Friday, May 12, 2006

My new TV uncle

Through sheer force of will, Terry Dietz has plowed his way through most of this season of Survivor. In shades of Tom Westman, New York fireman and Season 11 winner, Dietz has used old-guy endurance and old-guy intelligence to outwit the nitwits he's sharing the Panamanian island with. Although last night he was bested in immunity, his first such loss in that challenge, he's faced down any and all comers since the tribal merge and strode like a colossus among lesser men.
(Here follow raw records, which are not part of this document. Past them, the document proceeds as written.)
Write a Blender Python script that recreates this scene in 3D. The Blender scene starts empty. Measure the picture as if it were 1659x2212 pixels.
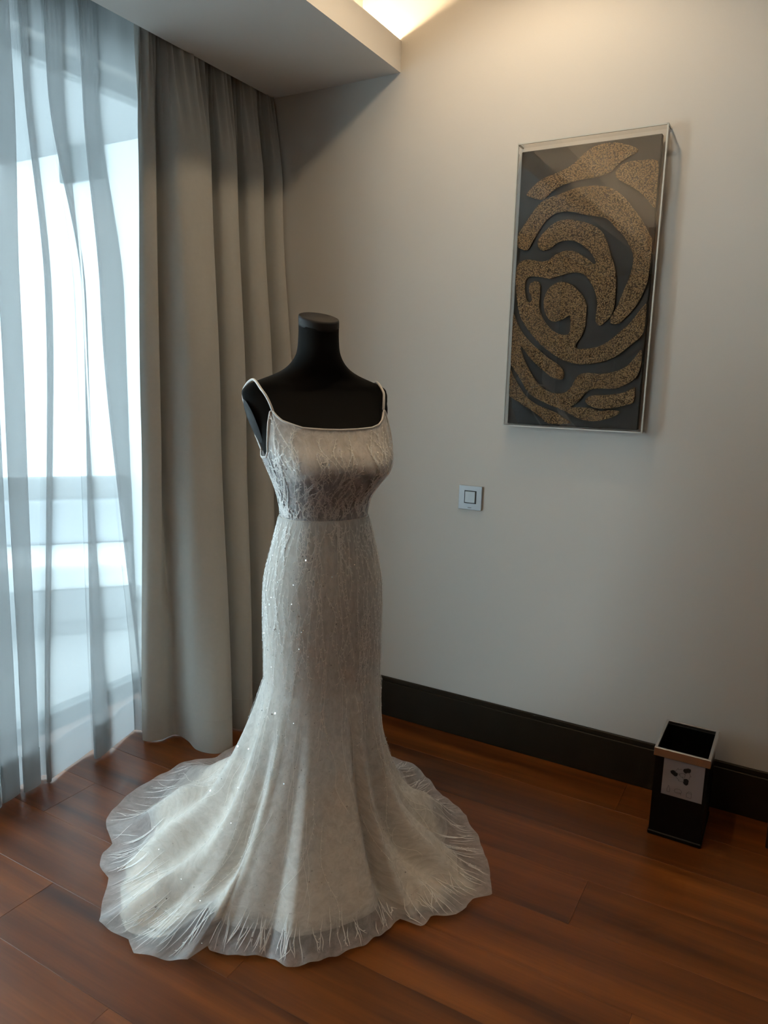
import bpy, bmesh, math, random
import numpy as np
from mathutils import Vector, Matrix, noise
random.seed(7); rng = np.random.default_rng(7)
PI = math.pi
scene = bpy.context.scene
COL = scene.collection

# ------------------------------------------------------------------ camera
F_PX, YAW, PITCH, ROLL = 1587.6, math.radians(29.70), math.radians(10.283), math.radians(1.4307)
CAM = Vector((0.0, 0.0, 1.40))
_f = Vector((-math.sin(YAW)*math.cos(PITCH), math.cos(YAW)*math.cos(PITCH), -math.sin(PITCH)))
_r = Vector((math.cos(YAW), math.sin(YAW), 0)); _u = _r.cross(_f)
_r2 = _r*math.cos(ROLL)+_u*math.sin(ROLL); _u2 = -_r*math.sin(ROLL)+_u*math.cos(ROLL)
cd = bpy.data.cameras.new('camera'); cam = bpy.data.objects.new('camera', cd); COL.objects.link(cam)
cam.matrix_world = Matrix(((_r2.x, _u2.x, -_f.x, CAM.x), (_r2.y, _u2.y, -_f.y, CAM.y), (_r2.z, _u2.z, -_f.z, CAM.z), (0, 0, 0, 1)))
cd.sensor_fit = 'VERTICAL'; cd.sensor_height = 36.0; cd.lens = 36.0*F_PX/2212.0
cd.clip_start = 0.02; cd.clip_end = 200
scene.camera = cam

# ------------------------------------------------------------------ world, exposure, big lights
world = bpy.data.worlds.new('overcast_sky'); scene.world = world; world.use_nodes = True
bg = world.node_tree.nodes['Background']
bg.inputs[0].default_value = (0.74, 0.90, 1.0, 1); bg.inputs[1].default_value = 13.0
vs = scene.view_settings
vs.view_transform = 'Standard'; vs.look = 'None'; vs.gamma = 1.0; vs.use_curve_mapping = False
vs.exposure = -0.08
cy = scene.cycles; cy.use_light_tree = False
cy.max_bounces = 7; cy.diffuse_bounces = 4; cy.glossy_bounces = 3; cy.transmission_bounces = 4; cy.adaptive_threshold = 0.05
cy.transparent_max_bounces = 14; cy.sample_clamp_indirect = 6.0; cy.caustics_reflective = False; cy.caustics_refractive = False

WARM = (1.0, 0.78, 0.52)
KEY_W, FILL_W, COVE = 23.0, 5.0, 170.0

# daylight portal in the window opening (guides sampling only, gives no light of its own)
pl = bpy.data.lights.new('window_portal', 'AREA'); pl.shape = 'RECTANGLE'; pl.size = 2.6; pl.size_y = 2.7
pl.cycles.is_portal = True
po = bpy.data.objects.new('window_portal', pl); COL.objects.link(po)
po.location = (-2.56, 1.13, 1.28); po.rotation_euler = (0, -PI/2, 0); po['kind'] = 'helper'

# ------------------------------------------------------------------ dimensions
WY = 2.5516            # picture wall plane (y)
WX = -2.45             # window wall plane (x)
X1, Y0 = 3.0, -3.0     # far walls behind the camera
CEIL = 2.95
SOF_Z, SOF_X0, SOF_X1, LIP_Z, TROUGH_X = 2.50, -1.975, -1.432, 2.606, -1.60

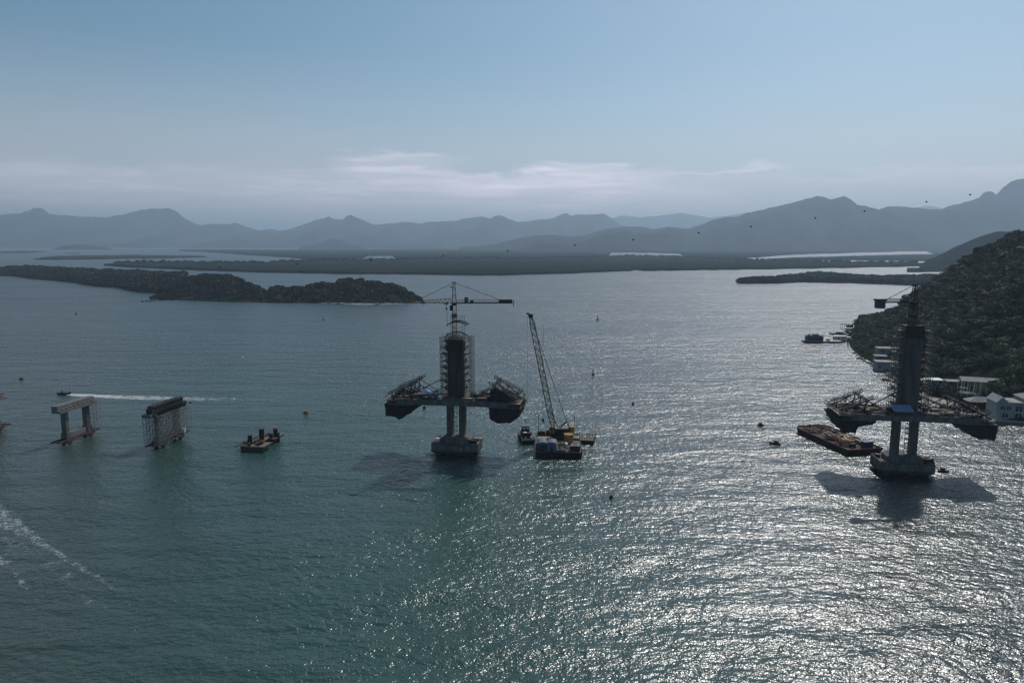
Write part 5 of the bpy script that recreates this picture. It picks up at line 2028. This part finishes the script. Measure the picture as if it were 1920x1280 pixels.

Even though my original TV dad is still Tom Westman, I'd graciously allow TV uncle Dietz to throw the ball around with me, teach me how to ride a bicycle, change the oil in his TV car (which, appropriately enough, would be some big V8 with magged out tires and shiny rims, because uncles always have cooler autos than your own parents). Soon enough, my TV dad Westman would get angry at TV uncle Dietz over how he's "screwing his life" up, and if he'd "only give up the constant boozing -- for chrissakes, you stink like the goddamn sauce right now! And what is it -- 10 in the godddamn morning?" And my TV uncle would be saying, "Ah, go fuck yourself, Mister Fucking High Horse! Your going to lecture me on drinking just because you're fucking jealous that I didn't knock up that waitress and marry her on a lark! Don't get angry at me now you can't have fun anymore. I fucking told you to get rid of it, but NOOOO! You didn't listen." To which my TV dad would say, "You don't talk about my wife that way, asshole. Shut your fucking mouth before I kick all your fucking teeth in." TV uncle would retort, "Go the fuck ahead, Big Man. Just fucking try it." Within minutes, TV mom would be crying her eyes out, trying to stop TV dad from hitting TV uncle in the head with his balled-up fist. Soon enough, TV police officer would be called to the scene to fill out an incident report, wherein TV mom would suggest that TV uncle also has a "cocaine problem, too. He's up to three grams a day." All the while, TV me would be in my room, hiding behind my TV bedroom door, quietly sobbing in fear and sadness into the soft, wooly head of my TV teddy bear, the only real, safe friend I have.